Interpretation Isn’t Sovereignty
I truly hate the entire concept of “Death of the Author” as it exists in modern fandom culture. Not as a literary theory in its original academic sense, but as this flattened, weaponized slogan that people use to shut down creators and insulate their own head canons from criticism. What started as a critical framework has turned into a moral ideology, and that’s where it becomes nonsense.
Roland Barthes wasn’t writing about fandom spaces, social media discourse, or franchise storytelling. He wasn’t talking about shared universes, canon hierarchies, or collaborative media ecosystems. He was talking about literary interpretation in an academic context. But fandom took that idea and turned it into a blunt instrument: creators don’t matter, intent doesn’t matter, and the only thing that matters is how I feel about the text. That’s not interpretation... that’s entitlement.
The companion idea that “creators shouldn’t interact with fandoms” is even more artificial. This isn’t some historical norm we’ve broken. Creators have always interacted with audiences. Shakespeare did. Dickens did. Comic creators did. Science Fiction writers did. Letters pages, conventions, interviews, fan clubs, serialized fiction, public readings — none of this is new. What’s new is the idea that creator presence is somehow intrusive, as if the people who made the work are trespassing on a space they supposedly don’t belong in.
Creators do have authority over their creations. Not total authority over interpretation or emotional response, but authority over canon, intent, structure, and design. Those aren’t imaginary concepts. They’re part of how art is built. If a creator explains what a character was meant to represent, how a story was constructed, or what a theme was designed to explore, that’s not “invalidating interpretation.” That’s explaining authorship.
You can still feel something different about the work. You can still have personal meaning. You can still connect to it in your own way. But that doesn’t erase the framework it was created within. If Greg Weisman says Demona was written as X and not Y, that isn’t him “policing interpretation.” That’s him explaining authorial construction. You’re free to respond to Demona however you want emotionally, but the architecture of the character didn’t come from fandom. It came from the writers’ room.
And sometimes, yeah, people’s headcanons are lame. Sometimes they’re shallow. Sometimes they’re pure projection. Sometimes they flatten complex characters into comfort characters, self-inserts, or aesthetic avatars. Fandom culture increasingly treats personal interpretation as sacred identity instead of subjective engagement with a text.
What’s especially funny is how selective “Death of the Author” actually is. The author is only dead when they disagree with you. When a creator supports someone’s interpretation, suddenly their word matters again. Suddenly intent matters again. Suddenly authority is real again.

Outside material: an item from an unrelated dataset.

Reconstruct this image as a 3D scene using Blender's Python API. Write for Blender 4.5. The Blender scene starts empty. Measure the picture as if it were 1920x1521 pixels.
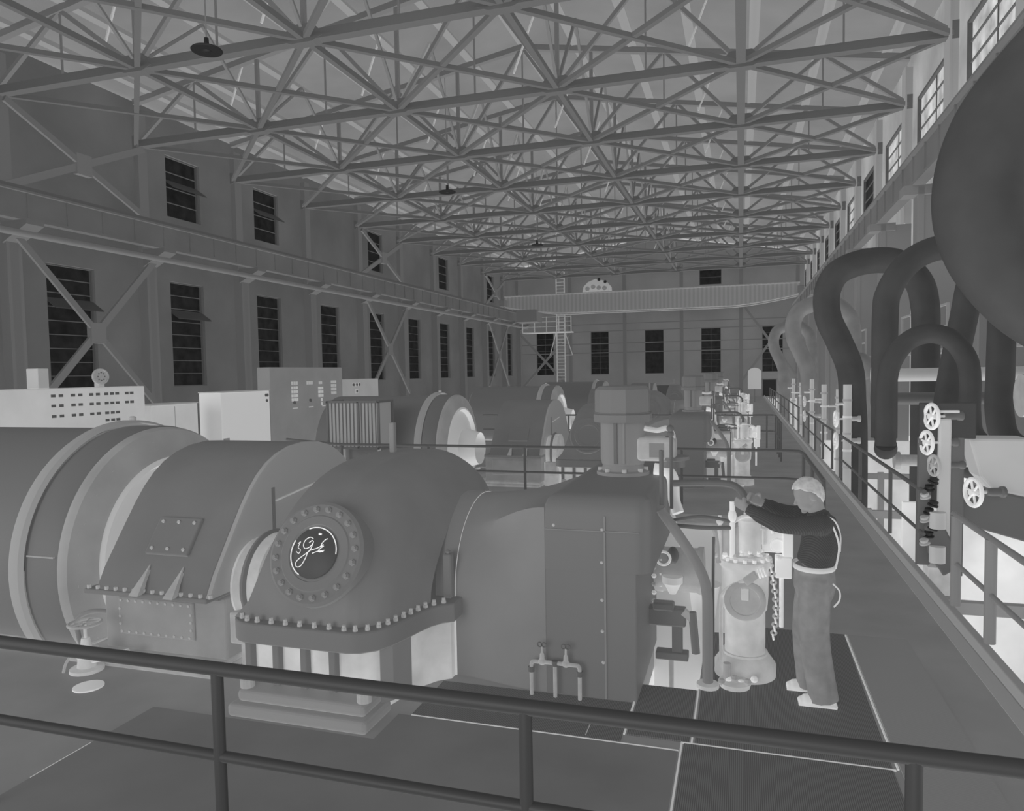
import bpy, bmesh, math, random
from mathutils import Vector, Matrix
random.seed(7)
PI = math.pi
SC = bpy.context.scene
COL = SC.collection
H = 2.6                                    # eye height above the operating floor

# ------------------------------------------------------------------ camera
def make_camera():
    f, yaw, pitch, roll, cx, cy = 1374.25, .3028, .0542, -.0174, 960.88, 773.43
    F = Vector((-math.sin(yaw)*math.cos(pitch), math.cos(yaw)*math.cos(pitch), -math.sin(pitch)))
    R0 = Vector((math.cos(yaw), math.sin(yaw), 0)); U0 = R0.cross(F)
    c, s = math.cos(roll), math.sin(roll)
    R = c*R0 + s*U0; U = -s*R0 + c*U0
    cam = bpy.data.cameras.new('camera'); o = bpy.data.objects.new('camera', cam); COL.objects.link(o)
    M = Matrix((R, U, -F)).transposed().to_4x4(); M.translation = (0, 0, H)
    o.matrix_world = M
    cam.sensor_fit = 'HORIZONTAL'; cam.sensor_width = 36.0
    cam.lens = f/1920*36.0
    cam.shift_x = (960-cx)/1920; cam.shift_y = (cy-760.5)/1920
    cam.clip_start = .05; cam.clip_end = 300
    SC.camera = o
make_camera()

# ------------------------------------------------------------------ light
w = bpy.data.worlds.new('world'); SC.world = w; w.use_nodes = True
w.node_tree.nodes['Background'].inputs[0].default_value = (1, 1, 1, 1)
w.node_tree.nodes['Background'].inputs[1].default_value = .5
def sun(name, d, e, ang=40, shadow=True):
    l = bpy.data.lights.new(name, 'SUN'); l.energy = e*PI; l.angle = math.radians(ang)
    l.use_shadow = shadow
    o = bpy.data.objects.new(name, l); COL.objects.link(o)
    o.rotation_euler = Vector(d).to_track_quat('-Z', 'Y').to_euler()
    o.location = (0, -20, 20)
sun('added_sun_front', (.25, 1, -.12), .34, 30, True)  # added soft sun from behind the camera for flat frontal light
sun('fill_front', (.1, 1, .12), .26, 60, False)  # added shadowless fill on faces toward the camera, no real fitting
sun('fill_down', (.05, .1, -1), .20, 60, False)  # added shadowless fill for floor and tops
sun('fill_up', (0, .15, 1), 1.0, 60, False)  # added shadowless fill from below for ceiling and undersides
sun('fill_right', (1, .1, 0), .62, 60, False)  # added shadowless fill on faces turned to the left
sun('fill_left', (-1, .1, -.05), .40, 60, False)  # added shadowless fill on faces turned to the right
sun('fill_back', (0, -1, -.1), .2, 60, False)  # added shadowless fill travelling back toward the camera
vs = SC.view_settings
vs.view_transform = 'Standard'; vs.look = 'None'; vs.gamma = 1; vs.use_curve_mapping = False
vs.exposure = 0.0
SC.display_settings.display_device = 'sRGB'

# ------------------------------------------------------------------ materials
def lin(v):
    v /= 255.
    return v/12.92 if v <= .04045 else ((v+.055)/1.055)**2.4
MATS = {}
def mat(name, v, rough=.7, spec=.25, var=.0, scale=6., bump=.0, metal=0.):
    if name in MATS: return MATS[name]
    m = bpy.data.materials.new(name); m.use_nodes = True
    nt = m.node_tree; b = nt.nodes['Principled BSDF']
    a = lin(v)
    b.inputs['Base Color'].default_value = (a, a, a, 1)
    b.inputs['Roughness'].default_value = rough
    b.inputs['Specular IOR Level'].default_value = spec
    b.inputs['Metallic'].default_value = metal
    if var:
        tc = nt.nodes.new('ShaderNodeTexCoord'); n = nt.nodes.new('ShaderNodeTexNoise')
        n.inputs['Scale'].default_value = scale; n.inputs['Detail'].default_value = 5
        nt.links.new(tc.outputs['Object'], n.inputs['Vector'])
        r = nt.nodes.new('ShaderNodeValToRGB')
        lo, hi = lin(v*(1-var)), lin(min(255, v*(1+var)))
        r.color_ramp.elements[0].position = .3; r.color_ramp.elements[0].color = (lo, lo, lo, 1)
        r.color_ramp.elements[1].position = .7; r.color_ramp.elements[1].color = (hi, hi, hi, 1)
        nt.links.new(n.outputs['Fac'], r.inputs['Fac']); nt.links.new(r.outputs['Color'], b.inputs['Base Color'])
        if bump:
            bp = nt.nodes.new('ShaderNodeBump'); bp.inputs['Strength'].default_value = bump
            bp.inputs['Distance'].default_value = .01
            nt.links.new(n.outputs['Fac'], bp.inputs['Height']); nt.links.new(bp.outputs['Normal'], b.inputs['Normal'])
    MATS[name] = m
    return m
def stripe_mat(name, v1, v2, scale, axis='X', rough=.7, sharp=(.45, .55), rot=0.):
    """fine parallel ribs in the surface itself"""
    m = bpy.data.materials.new(name); m.use_nodes = True
    nt = m.node_tree; b = nt.nodes['Principled BSDF']
    b.inputs['Roughness'].default_value = rough; b.inputs['Specular IOR Level'].default_value = .15
    tc = nt.nodes.new('ShaderNodeTexCoord'); mp = nt.nodes.new('ShaderNodeMapping')
    mp.inputs['Rotation'].default_value = (0, 0, rot)
    wv = nt.nodes.new('ShaderNodeTexWave'); wv.bands_direction = axis
    wv.inputs['Scale'].default_value = scale; wv.inputs['Distortion'].default_value = 0
    r = nt.nodes.new('ShaderNodeValToRGB')
    a, c = lin(v1), lin(v2)
    r.color_ramp.elements[0].position = sharp[0]; r.color_ramp.elements[0].color = (a, a, a, 1)
    r.color_ramp.elements[1].position = sharp[1]; r.color_ramp.elements[1].color = (c, c, c, 1)
    nt.links.new(tc.outputs['Object'], mp.inputs[0]); nt.links.new(mp.outputs[0], wv.inputs[0])
    nt.links.new(wv.outputs['Fac'], r.inputs['Fac']); nt.links.new(r.outputs[0], b.inputs['Base Color'])
    bp = nt.nodes.new('ShaderNodeBump'); bp.inputs['Strength'].default_value = .2; bp.inputs['Distance'].default_value = .004
    nt.links.new(wv.outputs['Fac'], bp.inputs['Height']); nt.links.new(bp.outputs['Normal'], b.inputs['Normal'])
    MATS[name] = m
    return m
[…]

Tolkien is a perfect counterexample to all of this. Not only did he believe in authorial intent, he actively engaged with his audience through letters, essays, and detailed explanations of Middle-earth, its languages, its metaphysics, and its moral structure. The Letters of J.R.R. Tolkien are literally an archive of creator interaction with fandom and readers. He clarified meanings. He corrected interpretations. He explained symbolism. He rejected readings he felt were wrong. And somehow Middle-earth still survived. The books weren’t destroyed. The fandom didn’t collapse. The art didn’t lose its power. If anything, it deepened the mythology and the understanding of it.
No one accuses Tolkien of “violating Death of the Author.” No one says he should’ve stayed silent and let people misunderstand his work forever. Because we instinctively understand that creators explaining their creations is not an attack on art. It’s part of the artistic process.
The real issue isn’t interpretation versus authorship. It’s sovereignty. A lot of people don’t want interpretation. They want ownership without authorship. They want their reading to be unchallengeable, their version to be untouchable, and their headcanon to exist in a vacuum where no creator, no text, and no structure can contradict it.
Art doesn’t work that way.
Interpretation matters. Personal meaning matters. Emotional connection matters. But they exist alongside authorship, not above it. Meaning doesn’t come from nowhere. Stories are built by people, shaped by intent, structure, craft, and design. Pretending creators are irrelevant to that process isn’t progressive or enlightened.
“Death of the Author” as a critical lens can be useful. As fandom doctrine, it’s incoherent. It turns art into pure projection and creators into inconveniences. And honestly, it says more about fandom insecurity than it does about the art that inspired it.
Once the creator enters the room, head canon stops feeling like canon. And some people just can’t handle that.